Poverty cannot be eliminated. At best, it can be reduced. We must not allow parents to force the girl child, who is supposed to be in school like the boy child, into marriage.


If parents cannot afford school fees and learning materials, the state must intervene. I, like many others, hold the view that education in basic schools must be free and compulsory.

Families with educated women as the head manage resources well, and  educated girls are more likely to use contraceptives and seek antenatal care.

Communal pressure that often coerces parents to give the girl child into marriage could be reduced if the child is sent to school and encouraged to be equals with the boy child.

The first family have at separate events voiced rejection for child marriage.

First Lady Lordina Mahama last month called for help to deal with child marriage, signalling that the phenomenon maybe out of control.


"The future of our children is very important and we must ensure that girls are allowed to go to school instead of being married off at tender ages,” she said on a tour of the Brong Ahafo, one of the regions child marriage is growing.

"We hold it a duty as parents to support our children to climb the academic ladder and become responsible members in society before giving them away in marriage,” she added.

President John Mahama in a similar comment at the 7th Africa Conference on Sexual and Health and Rights in Accra said: "There's a culture of silence among relatives often when a child is withdrawn from school or a child is married off into a forced marriage.
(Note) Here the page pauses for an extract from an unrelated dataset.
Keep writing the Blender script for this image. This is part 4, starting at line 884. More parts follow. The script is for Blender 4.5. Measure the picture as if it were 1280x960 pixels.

And we need to establish systems that alert the authorities.”

But until we apply the laws governing child marriage to the latter irrespective of whose ox is gored, child marriage will become endemic.

Political parties must tell voters ways they intend to deal with child marriage. It must feature on presidential debates.


Child rights activists must keep pushing for total elimination of child marriage.

But our efforts to eliminate child marriage may come to not if we do not elect more women to parliament.